Harm and Wrongdoing in Criminalisation Theory

AUTHOR(S)
von Hirsch, Andreas
PUB. DATE
January 2014
SOURCE
Criminal Law & Philosophy;Jan2014, Vol. 8 Issue 1, p245
SOURCE TYPE
Academic Journal
DOC. TYPE
Article
ABSTRACT
Contemporary theories of criminalisation address, with varying emphasis, themes concerning the harmfulness and the wrongfulness of the conduct. In his article for the present issue, Antony Duff relies chiefly on notions of wrongfulness as the basis for his proposed criminalisation doctrines; whereas in their 2011 volume on criminalisation, Andrew Simester and Andreas von Hirsch invoke both wrongfulness and harmfulness as prerequisites for prohibiting conduct. The present article assesses the comparative merits of these approaches, and argues in favour of the latter, two-element perspective.
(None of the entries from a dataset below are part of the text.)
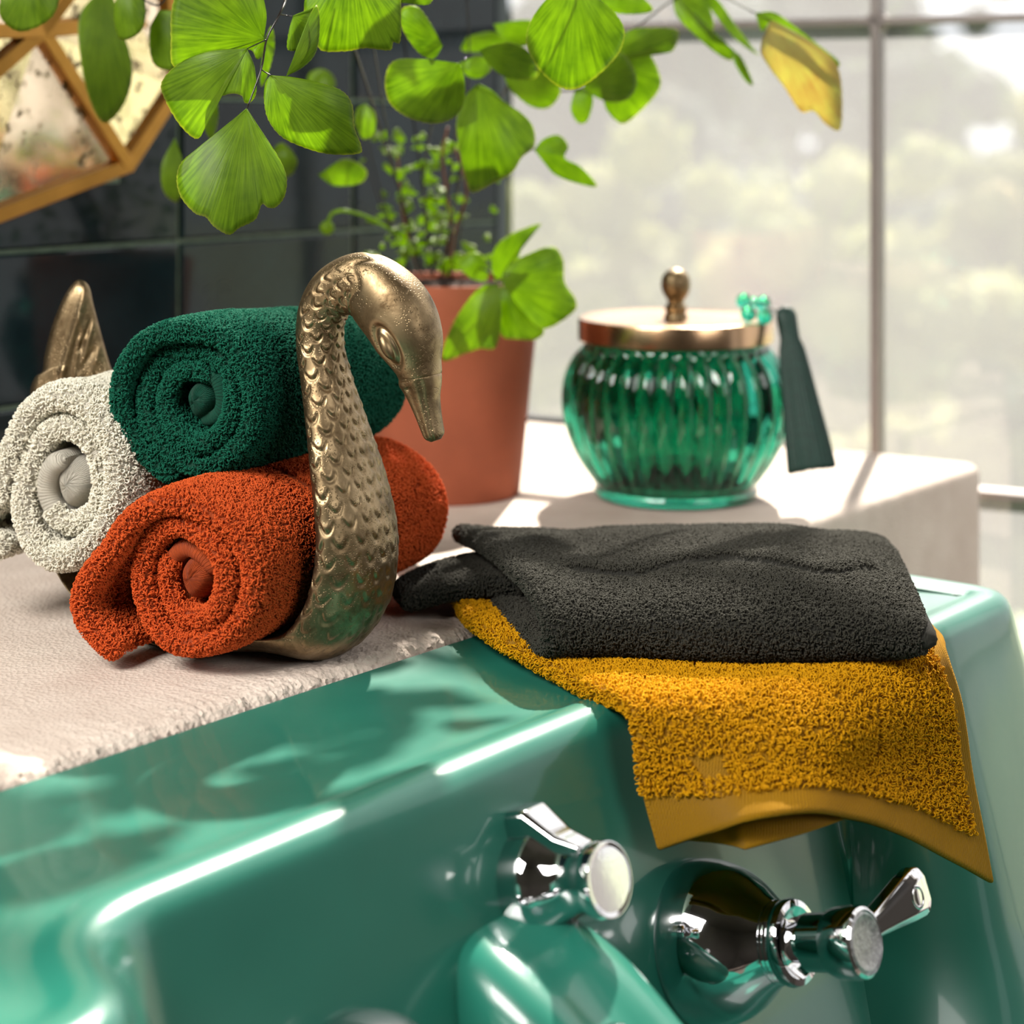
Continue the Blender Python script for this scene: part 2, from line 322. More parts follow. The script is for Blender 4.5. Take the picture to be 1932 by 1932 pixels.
def thick(P, t, flip=False):
    """closed thick sheet round a centre surface P[N,M,3]; returns V, quads, (i,j,side) info per quad, uv"""
    P = np.asarray(P, float); Nn, Mm = P.shape[:2]; t = np.broadcast_to(np.asarray(t, float), (Nn, Mm))
    du = np.gradient(P, axis=0); dv = np.gradient(P, axis=1); n = np.cross(du, dv); n /= np.linalg.norm(n, axis=2)[..., None]+1e-12
    if flip: n = -n
    eu = du/(np.linalg.norm(du, axis=2)[..., None]+1e-12); ev = dv/(np.linalg.norm(dv, axis=2)[..., None]+1e-12)
    L = 2*Mm+6; V = []; info_i = []; UVs = []
    su = np.concatenate([[0], np.cumsum(np.linalg.norm(P[1:, Mm//2]-P[:-1, Mm//2], axis=1))]); svv = np.concatenate([[0], np.cumsum(np.linalg.norm(P[Nn//2, 1:]-P[Nn//2, :-1], axis=1))])
    def ring(i, c, e):
        h = t[i]/2; base = P[i]+eu[i]*(e*h)[:, None]
        up = base+n[i]*(c*h)[:, None]; dn = base-n[i]*(c*h)[:, None]; out = [*up]
        for ph in (45, 0, -45): out.append(base[-1]+ev[i, -1]*h[-1]*c*math.cos(R(ph))+n[i, -1]*h[-1]*c*math.sin(R(ph)))
        out += [*dn[::-1]]
        for ph in (-45, 0, 45): out.append(base[0]-ev[i, 0]*h[0]*c*math.cos(R(ph))+n[i, 0]*h[0]*c*math.sin(R(ph)))
        V.extend(out); info_i.append(i)
        vs = [*svv]+[svv[-1]]*3+[*svv[::-1]]+[0]*3; UVs.extend([(a, su[i]+e*h[0]) for a in vs])
    for th in (90, 60, 30): ring(0, max(.02, math.cos(R(th))), -math.sin(R(th)))
    for i in range(Nn): ring(i, 1, 0)
    for th in (30, 60, 90): ring(Nn-1, max(.02, math.cos(R(th))), math.sin(R(th)))
    Fq = []; inf = []; nr = len(info_i)
    for k in range(nr-1):
        for j in range(L):
            j2 = (j+1) % L; q = (k*L+j, (k+1)*L+j, (k+1)*L+j2, k*L+j2)
            Fq.append(q if not flip else q[::-1])
            side = 0 if j < Mm-1 else (1 if j < Mm+3 else (2 if j < 2*Mm+2 else 3))
            jj = j/(Mm-1) if side == 0 else (1 if side == 1 else ((2*Mm+2-j)/(Mm-1) if side == 2 else 0))
            endcap = -1 if k < 3 else (1 if k >= nr-4 else 0)
            inf.append((info_i[k]/(Nn-1), min(1, max(0, jj)), side, endcap))
    # end closing strips
    return np.array(V), np.array(Fq), np.array(inf), UVs
def sheet_part(name, P, t, key, parent, wfun, dens=800000, flip=False, **kw):
    V, Fq, inf, uv = thick(P, t, flip)
    o = mesh(name, V, Fq, M['w_'+key], parent, True, uv)
    wt_ = np.array([wfun(*r) for r in inf]); pile(o, V, Fq, wt_, key, dens, **kw)
    return o

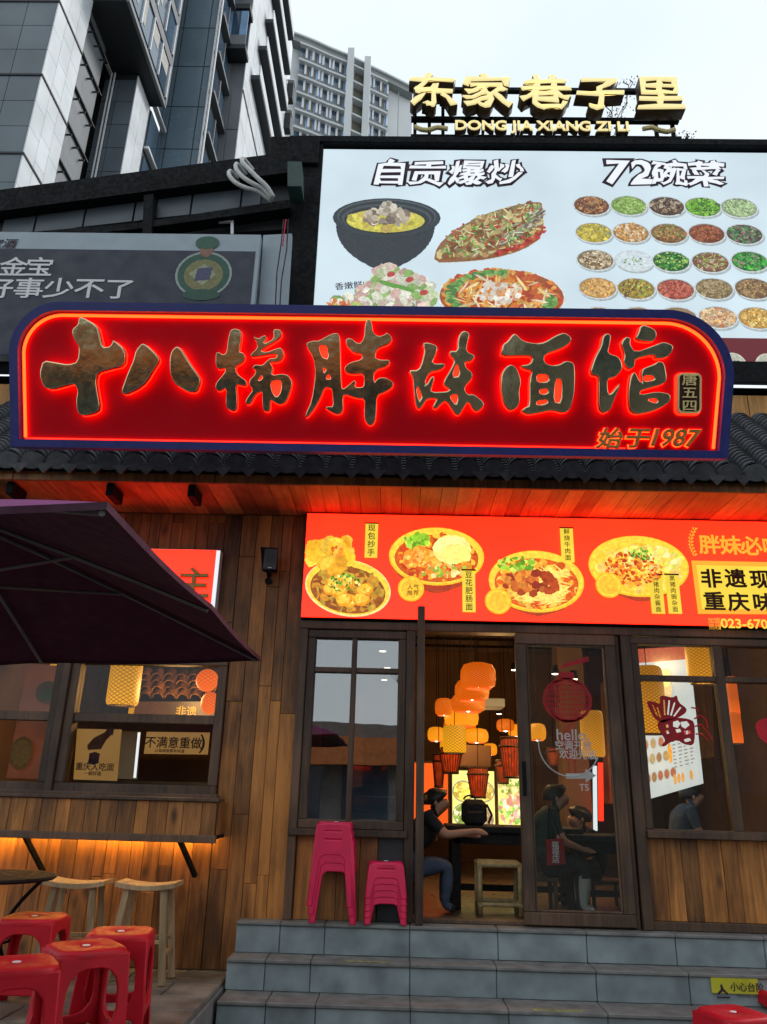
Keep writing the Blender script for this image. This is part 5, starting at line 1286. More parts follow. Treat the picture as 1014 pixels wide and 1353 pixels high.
Q = [(-0.421,3.366),(0.313,3.624),(1.14,3.425),(1.995,3.573)]
q = Q[0]; cx, cz = q
it = bowl(cx, cz - .03, .36, .24, .05, [(.3, .08, .01), (.6, .25, .02), (.5, .3, .03)], [], -.18, rim=(1.0, .72, .3))
for k in range(11):
    a = rnd.random() * 6.28; r_ = math.sqrt(rnd.random()) * .75
    bx, bz = cx + .26 * r_ * math.cos(a), cz - .05 + .15 * r_ * math.sin(a)
    it += [(bx, bz, .07, .055, .2, 14, (.85, .3, .01)), (bx - .005, bz + .008, .058, .042, .2, 12, (1.0, .55, .04))] + ell_scatter(bx, bz, .05, .035, 7, [(1.0, .7, .12), (.9, .4, .02)], .01, .02)
it += ell_scatter(cx - .03, cz + .0, .13, .08, 60, [(.12, .3, .02), (.3, .5, .04), (.9, .8, .2), (.06, .15, .01)], .008, .018)
sp_ = [(-0.791,3.755),(-0.704,3.689),(-0.583,3.719),(-0.489,3.761),(-0.421,3.662),(-0.391,3.563),(-0.478,3.508),(-0.617,3.492),(-0.734,3.556),(-0.781,3.581)]
it += scatter_poly(sp_, 60, [(1.0, .5, .02), (1.0, .58, .05), (.95, .42, .02)], .05, .08, ns=10, aspect=(.6, 1))
it += ell_scatter((-0.522,3.653)[0], (-0.522,3.653)[1], .05, .045, 30, [(.85, .25, .02), (1., .5, .05), (.6, .12, .01)], .015, .03)
XCL = -.79
it = [(max(a, XCL + c * .9), b, c, d, e, f_, g_) for a, b, c, d, e, f_, g_ in it]
pieces('bowl_picture', zoomed(it, q, 1.08) if q is not Q[0] else it, M['print_warm'], mb, BY - .003, step=.00006)
q = Q[1]; cx, cz = q
it = bowl(cx, cz, .37, .235, .17, [(.62, .1, .01), (.8, .3, .02), (.9, .45, .04), (.6, .05, .01)], [])
it += ell_scatter(cx - .16, cz + .11, .1, .06, 50, [(.3, .6, .03), (.5, .75, .08), (.15, .35, .02)], .015, .035)
it += [(cx - .12, cz + .0, .07, .08, .3, 12, (.85, .25, .02)), (cx - .2, cz - .04, .06, .07, .3, 12, (.9, .32, .03)), (cx - .03, cz - .05, .07, .05, 0, 12, (.95, .38, .04))]
it += ell_scatter(cx - .13, cz - .02, .13, .07, 40, [(.95, .4, .04), (.8, .2, .02), (1., .55, .1)], .012, .03)
it += [circ(cx + .12, cz + .05, .15, .12, (1.0, .82, .22), 0, 14), (cx + .1, cz + .09, .14, .07, .2, 12, (1.0, .88, .3)), (cx + .16, cz + .02, .12, .08, -.2, 12, (1.0, .85, .2))]
it += ell_scatter(cx + .05, cz - .12, .2, .05, 60, [(1., .6, .15), (.9, .25, .03), (.3, .5, .05), (1., .75, .3)], .01, .025)
it += [circ(cx - .195, cz - .27, .1, .1, (1.0, .45, .02)), circ(cx - .195, cz - .27, .088, .088, (1.0, .62, .04)), circ(cx - .195, cz - .27, .075, .075, (.95, .5, .03))]
pieces('bowl_picture', zoomed(it, q, 1.08) if q is not Q[0] else it, M['print_warm'], mb, BY - .003, step=.00006)
q = Q[2]; cx, cz = q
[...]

In this article, the author puts forward a number of reasons suggesting why the two-element approach (of wrongfulness and harm) is preferable. These reasons include, firstly, an inductive argument-that the kinds of wrongful conduct for which criminalisation seems a plausible response are those that include an element of harm or risk of harm. Secondly, a defining role for the state is one of resource-protection: of safeguarding the means and resources through which citizens can live good lives. Thus the concept of citizens' living resources-and the related conception of harm-should be made a constitutive and explicit element of criminalisation theory, rather than subsuming resource-protection under a general rubric of wrongfulness. Thirdly, a two-element approach provides reciprocal limiting principles concerning the scope of criminalisation. One can, for example, employ wrongfulness requirements to limit the criminalisation of conduct that has remote harmful consequences; and, conversely, use a harmfulness requirement as means for restricting the criminalisation of wrongful acts.